Traditional gender roles still appear to play a pretty strong role in terms of what portfolios the women lead. For example, in 20 of the 29 countries that we looked at, women headed up ministries of social development, welfare or those related to family and children. They’re a lot less likely to be heading up ones related to defense and foreign affairs and the like.

The other thing that was interesting was to look at how the levels of democracy in each country interact with the rankings. Once you include a measure of democracy – and we used a policy measure that’s commonly used – we equally weighted the four indicators on the one hand and the level of democracy on the other. That showed that the rankings definitely adjusted. For example, Rwanda, which performs relatively well in the index that doesn’t include a [democracy] measure, drops down drastically.
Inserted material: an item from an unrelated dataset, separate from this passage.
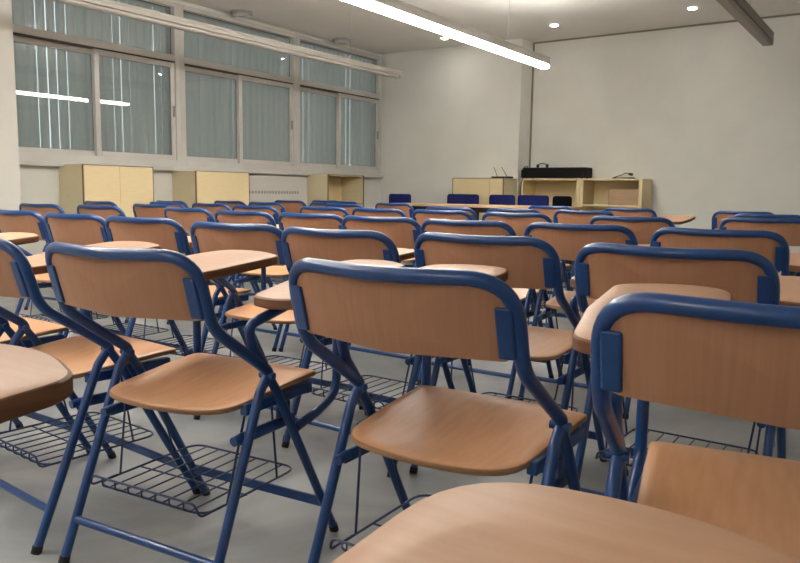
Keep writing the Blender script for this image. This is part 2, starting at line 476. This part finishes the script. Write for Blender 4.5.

Which is perhaps not surprising, but at least it validates the fact that there is an interaction effect between the level of democracy and performance in terms of women’s ability to engage in the political process.

Women & Girls Hub: What are your next steps?

Bekkering: Ideally, we would undertake similar studies in the other regions so we could have a great global mapping of where women’s legislative and executive leadership and influence lie, but what we’d like to do is add more indicators. For instance, once we were going through this current pilot study, we recognized that we were really looking at representation from a descriptive lens. To the extent where women were present, they were in these positions of leadership. We’d like to take that to the next level and really look at what is substantive representation. Having women in both the executive and the legislature, to what extent are they able to really shape policy, or to enact and influence reform that directly benefits women and children as a group?

That would require us developing new indicators to look at, again, beyond the descriptive numbers and looking more substantially at how are they exerting that influence.